■ EXERCISE DESCRIPTION
Will you output all of the data below exactly, omitting the images?
[start RECORDS TO USE]
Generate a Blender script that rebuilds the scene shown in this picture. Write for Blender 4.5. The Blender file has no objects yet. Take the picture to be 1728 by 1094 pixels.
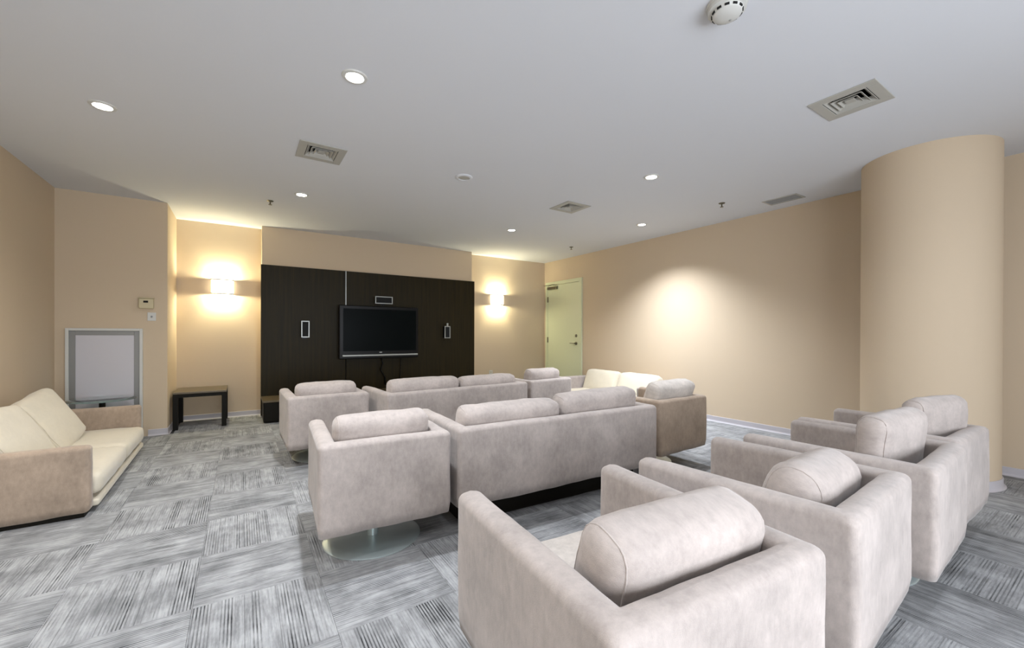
import bpy, bmesh, math, random
from mathutils import Vector, Matrix, noise
from mathutils.bvhtree import BVHTree
random.seed(7)
R = math.radians
S = bpy.context.scene
COL = S.collection

# ------------------------------------------------------------------ camera
H = 2.6
cam_d = bpy.data.cameras.new('camera'); cam = bpy.data.objects.new('camera', cam_d); COL.objects.link(cam)
cam_d.sensor_width = 36; cam_d.lens = 702.15 / 1728 * 36; cam_d.shift_y = 19.78 / 1728
cam_d.clip_start = 0.02
cam.matrix_world = Matrix.Translation((0, 0, 1.1333)) @ Matrix.Rotation(-0.5769, 4, 'Z') @ \
    Matrix.Rotation(math.pi / 2 - 0.0028, 4, 'X') @ Matrix.Rotation(0.0033, 4, 'Z')
S.camera = cam

# ------------------------------------------------------------------ world, lights, exposure
S.view_settings.view_transform = 'Standard'; S.view_settings.look = 'None'
S.view_settings.gamma = 1; S.view_settings.use_curve_mapping = False
S.view_settings.exposure = 0.19
W = bpy.data.worlds.new('world'); S.world = W; W.use_nodes = True
W.node_tree.nodes['Background'].inputs[0].default_value = (.75, .85, 1, 1)
W.node_tree.nodes['Background'].inputs[1].default_value = 0.6

def light(name, kind, loc, energy, color, **kw):
    d = bpy.data.lights.new(name, kind); d.energy = energy; d.color = color
    for k, v in kw.items(): setattr(d, k, v)
    o = bpy.data.objects.new(name, d); o.location = loc; COL.objects.link(o); return o

COOL = (0.90, 0.94, 1.0); NEUT = (1.0, 0.98, 0.93); WARM = (1.0, 0.94, 0.64)
BACK_Y = -2.1
# added cool fill light, standing at the unseen window behind the camera
fill_light = light('window_fill', 'AREA', (1.1, BACK_Y + .02, 1.0), 150, (0.86, 0.91, 1.0),
                  shape='RECTANGLE', size=3.8, size_y=1.3)
fill_light.rotation_euler = (R(90), 0, 0)
# recessed ceiling spots: x, y, watts, colour, lens strength
SPOTS = [(-.75, 3.69, 80, NEUT), (.54, 2.48, 165, COOL), (.53, 4.88, 60, NEUT), (3.18, 2.53, 105, COOL),
         (3.17, 4.89, 60, NEUT), (4.45, 3.69, 380, (.84, .90, 1.0)),
         (-.75, 1.28, 90, COOL), (.54, .08, 50, COOL), (3.18, .12, 22, COOL)]

# ------------------------------------------------------------------ helpers
def srgb(r, g, b):
    f = lambda c: (c / 255 / 12.92) if c / 255 <= .04045 else ((c / 255 + .055) / 1.055) ** 2.4
    return (f(r), f(g), f(b), 1)

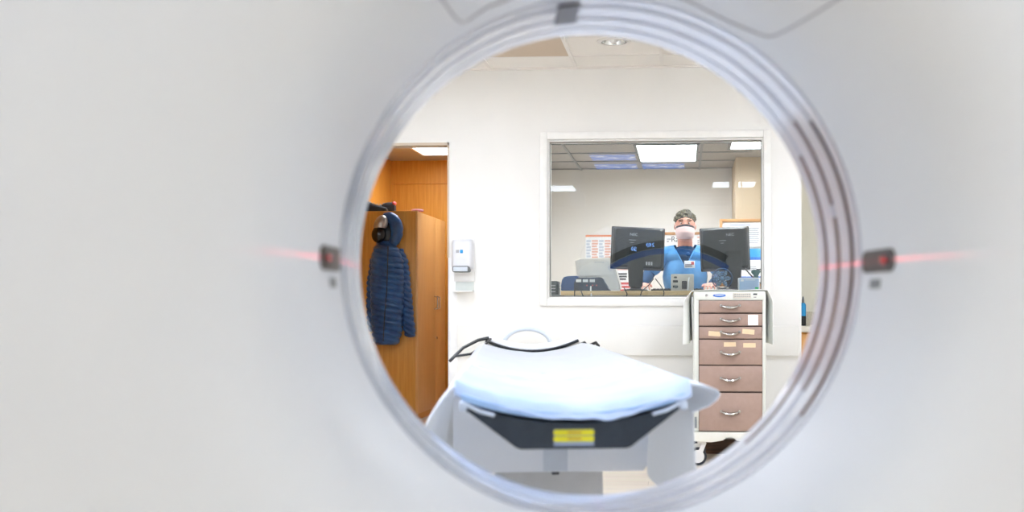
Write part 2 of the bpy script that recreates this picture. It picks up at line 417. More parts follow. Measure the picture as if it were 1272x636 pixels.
[end RECORDS TO USE]
■ SOLUTION
Generate a Blender script that rebuilds the scene shown in this picture. Write for Blender 4.5. The Blender file has no objects yet. Take the picture to be 1728 by 1094 pixels.
import bpy, bmesh, math, random
from mathutils import Vector, Matrix, noise
from mathutils.bvhtree import BVHTree
random.seed(7)
R = math.radians
S = bpy.context.scene
COL = S.collection

# ------------------------------------------------------------------ camera
H = 2.6
cam_d = bpy.data.cameras.new('camera'); cam = bpy.data.objects.new('camera', cam_d); COL.objects.link(cam)
cam_d.sensor_width = 36; cam_d.lens = 702.15 / 1728 * 36; cam_d.shift_y = 19.78 / 1728
cam_d.clip_start = 0.02
cam.matrix_world = Matrix.Translation((0, 0, 1.1333)) @ Matrix.Rotation(-0.5769, 4, 'Z') @ \
    Matrix.Rotation(math.pi / 2 - 0.0028, 4, 'X') @ Matrix.Rotation(0.0033, 4, 'Z')
S.camera = cam

# ------------------------------------------------------------------ world, lights, exposure
S.view_settings.view_transform = 'Standard'; S.view_settings.look = 'None'
S.view_settings.gamma = 1; S.view_settings.use_curve_mapping = False
S.view_settings.exposure = 0.19
W = bpy.data.worlds.new('world'); S.world = W; W.use_nodes = True
W.node_tree.nodes['Background'].inputs[0].default_value = (.75, .85, 1, 1)
W.node_tree.nodes['Background'].inputs[1].default_value = 0.6

def light(name, kind, loc, energy, color, **kw):
    d = bpy.data.lights.new(name, kind); d.energy = energy; d.color = color
    for k, v in kw.items(): setattr(d, k, v)
    o = bpy.data.objects.new(name, d); o.location = loc; COL.objects.link(o); return o

COOL = (0.90, 0.94, 1.0); NEUT = (1.0, 0.98, 0.93); WARM = (1.0, 0.94, 0.64)
BACK_Y = -2.1
# added cool fill light, standing at the unseen window behind the camera
fill_light = light('window_fill', 'AREA', (1.1, BACK_Y + .02, 1.0), 150, (0.86, 0.91, 1.0),
                  shape='RECTANGLE', size=3.8, size_y=1.3)
fill_light.rotation_euler = (R(90), 0, 0)
# recessed ceiling spots: x, y, watts, colour, lens strength
SPOTS = [(-.75, 3.69, 80, NEUT), (.54, 2.48, 165, COOL), (.53, 4.88, 60, NEUT), (3.18, 2.53, 105, COOL),
         (3.17, 4.89, 60, NEUT), (4.45, 3.69, 380, (.84, .90, 1.0)),
         (-.75, 1.28, 90, COOL), (.54, .08, 50, COOL), (3.18, .12, 22, COOL)]

# ------------------------------------------------------------------ helpers
def srgb(r, g, b):
    f = lambda c: (c / 255 / 12.92) if c / 255 <= .04045 else ((c / 255 + .055) / 1.055) ** 2.4
    return (f(r), f(g), f(b), 1)

Write part 2 of the bpy script that recreates this picture. It picks up at line 417. More parts follow. Measure the picture as if it were 1272x636 pixels.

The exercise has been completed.